== Exercise details ==
Only one stretch of the data below should be repeated: the lines from the line containing "Build this scene" through the line containing "bg.inputs[0].default_value = (0.95, 0.97, 1.0, 1);", inclusive, exactly as they are.

Source records:
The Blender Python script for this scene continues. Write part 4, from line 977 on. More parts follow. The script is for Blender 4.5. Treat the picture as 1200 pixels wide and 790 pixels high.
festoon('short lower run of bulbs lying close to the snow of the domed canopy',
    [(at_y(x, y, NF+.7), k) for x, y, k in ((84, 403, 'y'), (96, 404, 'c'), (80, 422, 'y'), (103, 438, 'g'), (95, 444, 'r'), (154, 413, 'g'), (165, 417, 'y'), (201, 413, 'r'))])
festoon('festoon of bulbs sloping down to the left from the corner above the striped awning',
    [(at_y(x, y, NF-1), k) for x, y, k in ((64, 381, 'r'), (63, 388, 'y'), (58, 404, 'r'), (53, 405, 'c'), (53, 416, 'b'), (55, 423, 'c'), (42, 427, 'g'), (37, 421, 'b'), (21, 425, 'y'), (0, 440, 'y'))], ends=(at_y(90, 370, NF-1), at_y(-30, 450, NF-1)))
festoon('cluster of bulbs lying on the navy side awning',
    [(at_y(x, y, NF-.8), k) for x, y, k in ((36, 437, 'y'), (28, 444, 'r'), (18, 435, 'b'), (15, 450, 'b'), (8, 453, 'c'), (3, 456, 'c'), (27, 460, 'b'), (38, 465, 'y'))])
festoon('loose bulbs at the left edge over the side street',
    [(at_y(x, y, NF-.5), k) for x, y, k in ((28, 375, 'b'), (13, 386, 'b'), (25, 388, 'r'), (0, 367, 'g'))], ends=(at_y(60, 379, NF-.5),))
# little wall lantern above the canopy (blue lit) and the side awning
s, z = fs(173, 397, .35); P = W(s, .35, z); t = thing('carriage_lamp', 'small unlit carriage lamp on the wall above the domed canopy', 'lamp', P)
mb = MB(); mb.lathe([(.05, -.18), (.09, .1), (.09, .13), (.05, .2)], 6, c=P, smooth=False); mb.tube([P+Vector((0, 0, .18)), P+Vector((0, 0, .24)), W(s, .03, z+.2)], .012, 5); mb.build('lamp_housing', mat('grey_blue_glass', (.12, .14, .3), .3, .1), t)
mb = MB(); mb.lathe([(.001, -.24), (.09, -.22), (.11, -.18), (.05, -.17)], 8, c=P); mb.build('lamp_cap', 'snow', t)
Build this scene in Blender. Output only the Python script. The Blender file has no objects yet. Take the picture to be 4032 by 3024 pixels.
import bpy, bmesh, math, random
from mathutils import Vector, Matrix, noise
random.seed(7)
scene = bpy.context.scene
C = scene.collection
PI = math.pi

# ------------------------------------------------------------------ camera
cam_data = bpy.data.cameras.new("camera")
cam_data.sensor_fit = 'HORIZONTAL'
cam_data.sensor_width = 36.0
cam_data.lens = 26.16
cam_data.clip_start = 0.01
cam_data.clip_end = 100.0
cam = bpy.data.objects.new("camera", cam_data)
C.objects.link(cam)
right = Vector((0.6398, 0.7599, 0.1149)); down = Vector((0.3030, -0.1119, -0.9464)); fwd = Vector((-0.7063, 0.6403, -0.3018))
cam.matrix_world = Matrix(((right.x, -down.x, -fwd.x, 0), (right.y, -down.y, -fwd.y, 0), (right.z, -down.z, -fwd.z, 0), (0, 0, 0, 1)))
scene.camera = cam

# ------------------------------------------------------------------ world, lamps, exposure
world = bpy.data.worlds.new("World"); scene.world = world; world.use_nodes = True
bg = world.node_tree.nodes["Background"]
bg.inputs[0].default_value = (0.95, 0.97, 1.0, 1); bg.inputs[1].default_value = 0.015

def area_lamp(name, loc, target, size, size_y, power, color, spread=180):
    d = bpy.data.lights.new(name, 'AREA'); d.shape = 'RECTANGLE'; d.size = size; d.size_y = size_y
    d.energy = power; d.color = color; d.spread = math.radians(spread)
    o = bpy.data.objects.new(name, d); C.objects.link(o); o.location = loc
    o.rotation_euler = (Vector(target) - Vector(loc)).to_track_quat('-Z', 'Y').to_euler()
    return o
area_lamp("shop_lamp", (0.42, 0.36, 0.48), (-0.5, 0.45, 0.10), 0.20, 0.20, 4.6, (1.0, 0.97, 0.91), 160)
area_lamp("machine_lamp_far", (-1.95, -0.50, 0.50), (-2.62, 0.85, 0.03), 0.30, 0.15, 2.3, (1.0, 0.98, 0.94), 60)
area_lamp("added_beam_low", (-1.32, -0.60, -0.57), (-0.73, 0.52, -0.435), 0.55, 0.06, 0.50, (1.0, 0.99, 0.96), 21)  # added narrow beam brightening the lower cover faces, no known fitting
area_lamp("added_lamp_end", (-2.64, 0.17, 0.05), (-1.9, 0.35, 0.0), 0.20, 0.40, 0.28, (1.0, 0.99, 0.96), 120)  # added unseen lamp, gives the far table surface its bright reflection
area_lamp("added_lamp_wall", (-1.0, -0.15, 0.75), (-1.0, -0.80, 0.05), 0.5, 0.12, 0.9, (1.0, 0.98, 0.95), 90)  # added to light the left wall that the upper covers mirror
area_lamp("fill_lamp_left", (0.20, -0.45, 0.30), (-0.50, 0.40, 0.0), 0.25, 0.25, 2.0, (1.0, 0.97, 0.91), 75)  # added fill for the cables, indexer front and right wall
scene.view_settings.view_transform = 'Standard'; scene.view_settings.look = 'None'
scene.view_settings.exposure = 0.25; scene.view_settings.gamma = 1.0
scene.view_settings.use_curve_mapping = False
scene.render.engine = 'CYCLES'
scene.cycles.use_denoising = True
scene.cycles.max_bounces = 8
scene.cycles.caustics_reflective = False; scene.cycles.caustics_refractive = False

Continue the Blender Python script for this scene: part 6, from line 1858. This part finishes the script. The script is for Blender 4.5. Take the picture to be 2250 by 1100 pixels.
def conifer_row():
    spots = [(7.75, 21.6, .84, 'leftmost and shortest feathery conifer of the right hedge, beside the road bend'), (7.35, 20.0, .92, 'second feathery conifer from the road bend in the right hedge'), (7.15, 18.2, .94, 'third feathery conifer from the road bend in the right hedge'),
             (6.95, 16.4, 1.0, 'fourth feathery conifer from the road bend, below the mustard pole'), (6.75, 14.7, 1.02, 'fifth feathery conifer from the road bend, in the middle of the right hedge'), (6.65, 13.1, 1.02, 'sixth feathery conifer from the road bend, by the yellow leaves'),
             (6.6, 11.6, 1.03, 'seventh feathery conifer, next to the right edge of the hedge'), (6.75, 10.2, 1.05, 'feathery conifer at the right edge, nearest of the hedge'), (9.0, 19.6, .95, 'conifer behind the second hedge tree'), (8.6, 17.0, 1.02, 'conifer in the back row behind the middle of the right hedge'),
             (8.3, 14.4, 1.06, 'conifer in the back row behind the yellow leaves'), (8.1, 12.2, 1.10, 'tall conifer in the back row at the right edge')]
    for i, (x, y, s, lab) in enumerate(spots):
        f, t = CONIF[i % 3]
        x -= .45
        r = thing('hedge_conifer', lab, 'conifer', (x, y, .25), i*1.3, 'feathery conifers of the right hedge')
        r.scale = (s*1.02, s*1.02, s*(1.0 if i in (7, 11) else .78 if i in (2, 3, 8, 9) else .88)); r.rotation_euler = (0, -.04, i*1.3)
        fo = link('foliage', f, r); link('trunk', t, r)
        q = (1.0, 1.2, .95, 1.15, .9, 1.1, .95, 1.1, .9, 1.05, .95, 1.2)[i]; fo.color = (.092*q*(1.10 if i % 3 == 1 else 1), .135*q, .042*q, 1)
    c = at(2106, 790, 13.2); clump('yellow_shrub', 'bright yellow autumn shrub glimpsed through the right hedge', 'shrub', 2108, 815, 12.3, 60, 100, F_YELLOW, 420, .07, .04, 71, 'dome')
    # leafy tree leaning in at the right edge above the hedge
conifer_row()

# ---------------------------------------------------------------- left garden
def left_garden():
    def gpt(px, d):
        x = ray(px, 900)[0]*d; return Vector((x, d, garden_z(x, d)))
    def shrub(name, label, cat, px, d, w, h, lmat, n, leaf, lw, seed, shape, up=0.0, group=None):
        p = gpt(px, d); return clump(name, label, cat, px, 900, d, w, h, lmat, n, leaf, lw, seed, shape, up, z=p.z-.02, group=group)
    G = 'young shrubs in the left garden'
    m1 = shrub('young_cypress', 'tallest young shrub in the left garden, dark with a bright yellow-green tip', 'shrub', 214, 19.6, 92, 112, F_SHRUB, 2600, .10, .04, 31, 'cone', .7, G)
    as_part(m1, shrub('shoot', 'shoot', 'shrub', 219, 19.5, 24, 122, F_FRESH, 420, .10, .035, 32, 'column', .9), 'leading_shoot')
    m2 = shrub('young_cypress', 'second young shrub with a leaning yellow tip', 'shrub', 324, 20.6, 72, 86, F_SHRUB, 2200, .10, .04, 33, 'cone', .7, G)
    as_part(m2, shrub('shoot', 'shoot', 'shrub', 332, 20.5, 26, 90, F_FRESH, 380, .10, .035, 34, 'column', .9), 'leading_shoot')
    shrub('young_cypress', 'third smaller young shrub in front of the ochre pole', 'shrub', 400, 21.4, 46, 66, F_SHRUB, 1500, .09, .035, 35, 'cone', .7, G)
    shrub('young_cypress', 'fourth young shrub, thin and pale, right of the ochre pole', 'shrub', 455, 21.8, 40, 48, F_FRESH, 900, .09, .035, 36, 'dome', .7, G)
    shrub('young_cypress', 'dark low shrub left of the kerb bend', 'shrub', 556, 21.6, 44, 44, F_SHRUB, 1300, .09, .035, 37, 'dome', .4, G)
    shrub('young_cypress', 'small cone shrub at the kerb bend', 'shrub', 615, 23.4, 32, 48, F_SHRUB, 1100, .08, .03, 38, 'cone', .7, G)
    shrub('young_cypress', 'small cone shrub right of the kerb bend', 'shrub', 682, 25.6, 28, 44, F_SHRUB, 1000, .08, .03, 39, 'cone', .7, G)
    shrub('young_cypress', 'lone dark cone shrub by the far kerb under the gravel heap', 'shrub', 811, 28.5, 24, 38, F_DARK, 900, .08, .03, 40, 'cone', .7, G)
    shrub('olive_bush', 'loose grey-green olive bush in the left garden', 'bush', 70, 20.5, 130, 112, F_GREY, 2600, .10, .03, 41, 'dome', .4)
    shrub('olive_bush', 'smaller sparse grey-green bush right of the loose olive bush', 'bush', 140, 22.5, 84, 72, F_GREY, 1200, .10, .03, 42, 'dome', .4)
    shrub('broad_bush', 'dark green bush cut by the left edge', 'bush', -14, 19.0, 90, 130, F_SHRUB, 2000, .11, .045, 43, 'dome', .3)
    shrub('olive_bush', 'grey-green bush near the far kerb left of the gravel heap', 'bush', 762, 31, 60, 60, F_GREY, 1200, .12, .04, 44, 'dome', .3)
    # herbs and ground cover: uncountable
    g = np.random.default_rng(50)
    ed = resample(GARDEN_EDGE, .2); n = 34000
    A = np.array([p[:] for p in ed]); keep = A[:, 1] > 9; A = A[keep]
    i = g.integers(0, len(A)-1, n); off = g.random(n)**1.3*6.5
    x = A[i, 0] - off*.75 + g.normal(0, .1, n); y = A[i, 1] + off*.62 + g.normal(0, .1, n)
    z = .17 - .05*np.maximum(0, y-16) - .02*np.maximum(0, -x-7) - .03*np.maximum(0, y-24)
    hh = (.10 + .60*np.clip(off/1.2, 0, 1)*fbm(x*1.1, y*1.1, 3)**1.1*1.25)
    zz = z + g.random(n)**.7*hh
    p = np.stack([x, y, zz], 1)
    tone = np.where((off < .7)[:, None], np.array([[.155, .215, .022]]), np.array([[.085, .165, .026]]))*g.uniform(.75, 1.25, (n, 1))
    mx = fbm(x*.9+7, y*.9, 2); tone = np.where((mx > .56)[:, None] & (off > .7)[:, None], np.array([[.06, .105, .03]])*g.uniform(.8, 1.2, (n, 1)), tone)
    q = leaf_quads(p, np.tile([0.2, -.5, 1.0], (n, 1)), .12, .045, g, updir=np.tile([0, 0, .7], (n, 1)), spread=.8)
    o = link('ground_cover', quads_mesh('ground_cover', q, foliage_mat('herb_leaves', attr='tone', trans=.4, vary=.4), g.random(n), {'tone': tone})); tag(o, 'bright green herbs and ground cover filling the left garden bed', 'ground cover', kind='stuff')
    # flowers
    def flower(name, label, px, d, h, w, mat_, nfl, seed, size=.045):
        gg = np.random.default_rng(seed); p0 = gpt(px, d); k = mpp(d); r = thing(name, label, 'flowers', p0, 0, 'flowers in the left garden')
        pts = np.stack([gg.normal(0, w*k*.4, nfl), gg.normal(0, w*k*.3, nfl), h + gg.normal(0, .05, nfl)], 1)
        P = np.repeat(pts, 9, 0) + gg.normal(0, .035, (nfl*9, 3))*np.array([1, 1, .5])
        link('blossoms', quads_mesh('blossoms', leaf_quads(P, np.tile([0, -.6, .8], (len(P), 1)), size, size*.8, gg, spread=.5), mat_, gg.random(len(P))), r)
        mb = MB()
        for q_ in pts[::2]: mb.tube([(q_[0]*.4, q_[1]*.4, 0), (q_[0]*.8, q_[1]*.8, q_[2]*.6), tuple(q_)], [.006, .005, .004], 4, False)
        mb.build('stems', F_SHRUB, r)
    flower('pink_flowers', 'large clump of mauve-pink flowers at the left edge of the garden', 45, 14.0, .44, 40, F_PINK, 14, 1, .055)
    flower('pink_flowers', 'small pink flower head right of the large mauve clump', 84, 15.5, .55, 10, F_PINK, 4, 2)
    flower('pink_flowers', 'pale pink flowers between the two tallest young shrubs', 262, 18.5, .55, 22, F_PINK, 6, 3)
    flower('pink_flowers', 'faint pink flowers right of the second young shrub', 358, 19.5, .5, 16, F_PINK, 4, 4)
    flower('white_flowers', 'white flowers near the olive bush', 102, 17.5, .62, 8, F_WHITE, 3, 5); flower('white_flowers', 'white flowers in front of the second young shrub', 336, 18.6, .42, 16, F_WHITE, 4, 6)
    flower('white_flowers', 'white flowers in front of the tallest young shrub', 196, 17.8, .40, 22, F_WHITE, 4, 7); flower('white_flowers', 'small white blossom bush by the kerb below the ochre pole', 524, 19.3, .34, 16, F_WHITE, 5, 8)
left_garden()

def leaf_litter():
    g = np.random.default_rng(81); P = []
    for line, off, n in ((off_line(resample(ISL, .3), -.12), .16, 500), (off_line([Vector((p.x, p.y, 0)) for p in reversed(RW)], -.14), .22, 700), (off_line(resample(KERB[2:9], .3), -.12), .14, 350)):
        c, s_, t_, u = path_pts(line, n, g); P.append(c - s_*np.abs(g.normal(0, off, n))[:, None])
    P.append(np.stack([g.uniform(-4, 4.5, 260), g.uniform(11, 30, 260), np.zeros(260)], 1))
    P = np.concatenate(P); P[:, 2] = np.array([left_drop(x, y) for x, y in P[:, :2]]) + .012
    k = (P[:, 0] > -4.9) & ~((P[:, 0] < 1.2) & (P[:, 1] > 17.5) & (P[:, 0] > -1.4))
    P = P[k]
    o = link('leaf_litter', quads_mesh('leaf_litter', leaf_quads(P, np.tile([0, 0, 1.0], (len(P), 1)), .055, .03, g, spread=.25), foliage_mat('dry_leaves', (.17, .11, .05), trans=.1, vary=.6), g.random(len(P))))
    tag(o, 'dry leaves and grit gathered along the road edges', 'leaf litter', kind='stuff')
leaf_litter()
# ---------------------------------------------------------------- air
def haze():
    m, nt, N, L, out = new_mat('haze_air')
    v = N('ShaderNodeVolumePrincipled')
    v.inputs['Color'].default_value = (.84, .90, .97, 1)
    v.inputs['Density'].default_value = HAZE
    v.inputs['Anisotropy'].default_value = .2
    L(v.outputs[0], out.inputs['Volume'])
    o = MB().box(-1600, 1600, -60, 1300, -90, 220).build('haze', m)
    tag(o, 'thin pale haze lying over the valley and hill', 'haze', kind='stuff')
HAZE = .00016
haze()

== Response ==
Build this scene in Blender. Output only the Python script. The Blender file has no objects yet. Take the picture to be 4032 by 3024 pixels.
import bpy, bmesh, math, random
from mathutils import Vector, Matrix, noise
random.seed(7)
scene = bpy.context.scene
C = scene.collection
PI = math.pi

# ------------------------------------------------------------------ camera
cam_data = bpy.data.cameras.new("camera")
cam_data.sensor_fit = 'HORIZONTAL'
cam_data.sensor_width = 36.0
cam_data.lens = 26.16
cam_data.clip_start = 0.01
cam_data.clip_end = 100.0
cam = bpy.data.objects.new("camera", cam_data)
C.objects.link(cam)
right = Vector((0.6398, 0.7599, 0.1149)); down = Vector((0.3030, -0.1119, -0.9464)); fwd = Vector((-0.7063, 0.6403, -0.3018))
cam.matrix_world = Matrix(((right.x, -down.x, -fwd.x, 0), (right.y, -down.y, -fwd.y, 0), (right.z, -down.z, -fwd.z, 0), (0, 0, 0, 1)))
scene.camera = cam

# ------------------------------------------------------------------ world, lamps, exposure
world = bpy.data.worlds.new("World"); scene.world = world; world.use_nodes = True
bg = world.node_tree.nodes["Background"]
bg.inputs[0].default_value = (0.95, 0.97, 1.0, 1); bg.inputs[1].default_value = 0.015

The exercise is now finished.